March 15, 2019 – Newburg, WI – “This year is much worse than the last two years,” said Randy Roesler, vice president with Newburg Volunteer Fire Department.

For three years now the annual flooding happens every time spring rolls in and the ice breaks up.

“I expect there will be more damage ahead especially as the ice breaks up east of Gonring Park on Highway M,” Roesler said. “I don’t know what it will take to get it cleaned up but obviously there is substantial damage.”

Aerial footage shows the extent of the flooding at Fireman’s Park in Newburg. The rushing water has buried the baseball diamond, pulled down fencing and community leaders fear it may eventually take out the concession stand.

 

Wollner Plumbing & Excavating is using heavy equipment to try and clear a path so the water can flow downstream however the speed of the Milwaukee River has been difficult to manage.  “No homes are in jeopardy but if there’s enough ice coming through it could take out the shack or the hamburger stand or the fence,” said Roesler.

 

As far as what’s ahead for Fireman’s Park, Roesler said “we don’t know what’s going to happen this year.”

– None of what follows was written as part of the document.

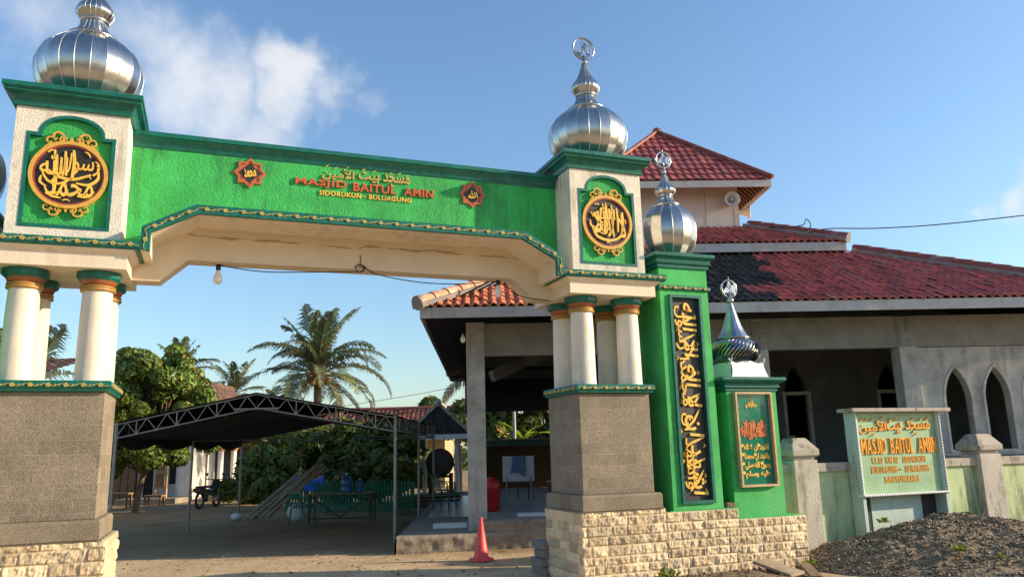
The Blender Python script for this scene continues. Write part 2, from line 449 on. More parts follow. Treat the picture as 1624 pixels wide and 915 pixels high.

“It’s a very expensive ordeal to undertake and we’re a non-profit organization and the expense is on our dime… so I don’t know what’s going to happen.”

Roesler said the flooding has become much worse since the dam upstream was removed by the DNR.

“I remember on year back in the 1970s …. but it’s been nothing like this,” he said.

 

 

 

 

 

 

 

On a history note: In December 2011, reporter Don Behm with the Milwaukee Journal Sentinel wrote about the removal of the dam at County Highway MY.  A portion of his article is below.

 

Demolishing the historic dam on the Milwaukee River here would enable fish and other aquatic life to move freely between Grafton and West Bend for the first time since the 1840s, Ozaukee County Planning and Parks Director Andrew Struck said.

Newburg owns the dam and village officials have agreed to demolish the 125-foot-long structure next year under a partnership with Ozaukee County’s program to eliminate barriers to fish passage in the Milwaukee River watershed, Struck said.

This is the only dam in the 37-mile stretch of river between the Bridge St. dam at Grafton and the Barton dam at West Bend.

A wooden dam, at county Highway MY, was built at Newburg in the 1840s and rebuilt with concrete in 1913, Struck said.